In three separate rehearing orders issued last Thursday, May 15, 2014, the Federal Energy Regulatory Commission reversed course on its decision in Order No. 1000 to prohibit references in transmission tariffs to state laws such as rights of first refusal (ROFR) to build transmission expansions.  The Commission determined on further consideration that excluding such state and local laws from transmission tariffs could lead to inefficiencies and delays in the regional transmission planning process because regions would have to spend time and resources evaluating potential transmission developers that would ultimately be prohibited by state or local law from developing a transmission project.  Commissioner Norris issued a statement opposing the Commission’s orders on the basis that they will exclude non-incumbents from participating in the regional transmission planning process, choking innovation and insulating incumbents from competition.
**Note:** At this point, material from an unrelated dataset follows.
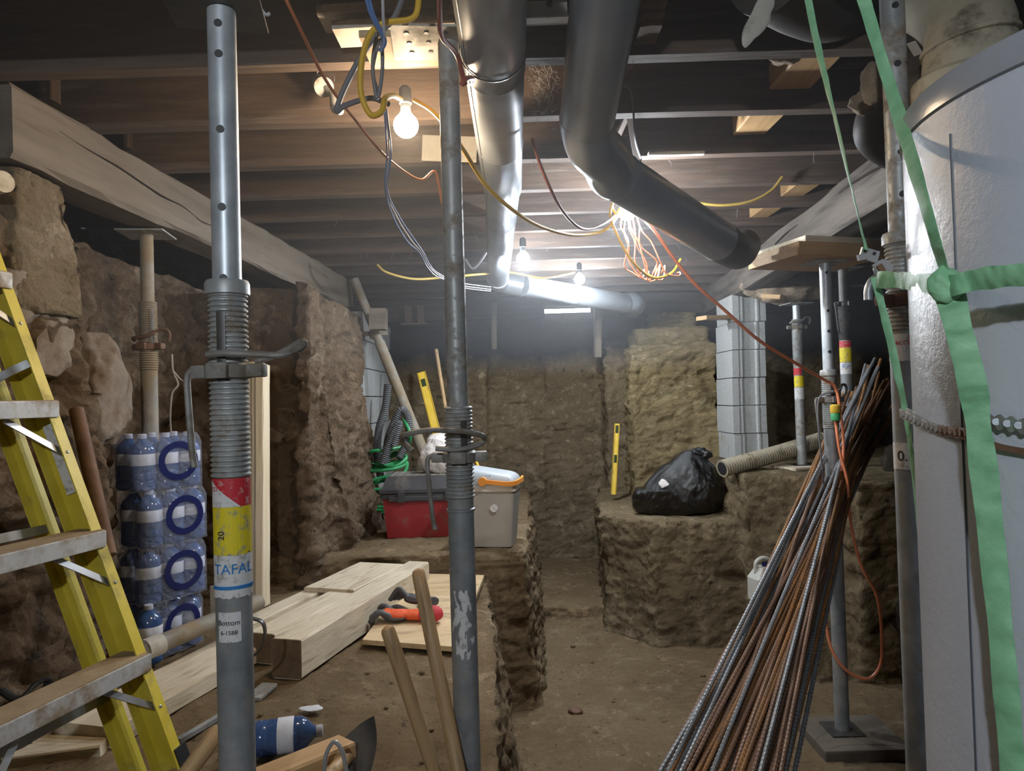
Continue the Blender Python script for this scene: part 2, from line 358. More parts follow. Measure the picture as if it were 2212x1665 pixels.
# ------------------------------------------------------------------ earth masses: prisms fused by voxel remesh, then roughened
def earth(name, mb, m, voxel=.03, amp=.03, fine=.012, groove=.010, seed=0, kind='structure'):
    voxel *= .72; fine *= .8
    me = bpy.data.meshes.new(name + '_raw'); me.from_pydata([tuple(p) for p in mb.v], [], mb.f)
    o = bpy.data.objects.new(name + '_raw', me); C.objects.link(o)
    md = o.modifiers.new('r', 'REMESH'); md.mode = 'VOXEL'; md.voxel_size = voxel
    dg = bpy.context.evaluated_depsgraph_get(); dg.update()
    nm = bpy.data.meshes.new_from_object(o.evaluated_get(dg))
    bpy.data.objects.remove(o); nm.name = name
    bm = bmesh.new(); bm.from_mesh(nm)
    bmesh.ops.smooth_vert(bm, verts=bm.verts, factor=.5, use_axis_x=True, use_axis_y=True, use_axis_z=True)
    bmesh.ops.smooth_vert(bm, verts=bm.verts, factor=.5, use_axis_x=True, use_axis_y=True, use_axis_z=True)
    bm.normal_update()
    S = V((seed * 3.1, seed * 1.7, seed))
    new = []
    for v in bm.verts:
        p = v.co; n = v.normal; side = 1 - abs(n.z)
        q = V((p.x, p.y, p.z * (1 + side)))
        d = amp * (.35 + .65 * side) * noise.fractal(p * 2.3 + S, 1, 2, 3) + fine * (.5 + .5 * side) * noise.fractal(q * 11 + S, .7, 2, 4)
        vd = noise.voronoi(q * 7 + S + V((noise.noise(p * 4), noise.noise(p * 4 + V((9, 0, 0))), 0)) * .5)[0]
        d -= fine * 1.5 * (.25 + .75 * side) * max(0, .30 - (vd[1] - vd[0])) * 2
        r_ = noise.noise(q * 5 + S * 2); d -= fine * 2.2 * side * max(0, r_ - .22) * 3
        if side > .4: d += groove * 1.5 * noise.noise(V((p.x * 11, p.y * 11, p.z * 1.3)) + S) * side
        new.append(p + n * d)
    for v, q in zip(bm.verts, new): v.co = q
    for f in bm.faces: f.smooth = True
    bm.to_mesh(nm); bm.free()
    nm.materials.clear(); nm.materials.append(m)
    o = bpy.data.objects.new(name, nm); C.objects.link(o)
    return struct(o, kind)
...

Order No. 1000 requires public utilities to participate in regional transmission planning and cost allocation planning for new transmission facilities.  In order to allow competitive bidding of projects and developers, Order No. 1000 requires public utility transmission providers to remove provisions in Commission-jurisdictional tariffs that establish a federal ROFR for an incumbent transmission provider with respect to building transmission facilities selected in a regional transmission plan.  Order No. 1000-A stated that it was not “intended to preempt or otherwise conflict with state authority over sitting, permitting, and construction of transmission facilities.”  However, the order also stated that it “would be an impermissible barrier to entry to require, as part of the qualification criteria, that a transmission developer demonstrate that it either has, or can obtain, state approvals necessary . . . to be eligible to propose a transmission facility.”

On rehearing of compliance orders for the PJM Interconnection, Midcontinent Independent System Operator and South Carolina Electric & Gas Company, the Commission held that while it will continue to require the elimination of federal ROFRs, regional operators and utilities could recognize exclusionary state and local laws and regulations as a threshold issue in the regional transmission planning process.  Specifically, the rehearing orders provided that tariffs could include state and local laws, giving incumbent utilities ROFRs and provisions excluding projects that alter the transmission providers’ use or control of rights-of-way.  The Commission reasoned that ignoring these state or local laws or regulations at the outset of the regional transmission planning process would be counterproductive and inefficient, and could delay needed transmission facilities.  In a dissenting statement, Commissioner Norris argued that this approach was irreconcilable with Order No. 1000 and condemns consumers to bear the burden of incumbents’ lack of innovation in developing transmission solutions and interest in preserving the status quo.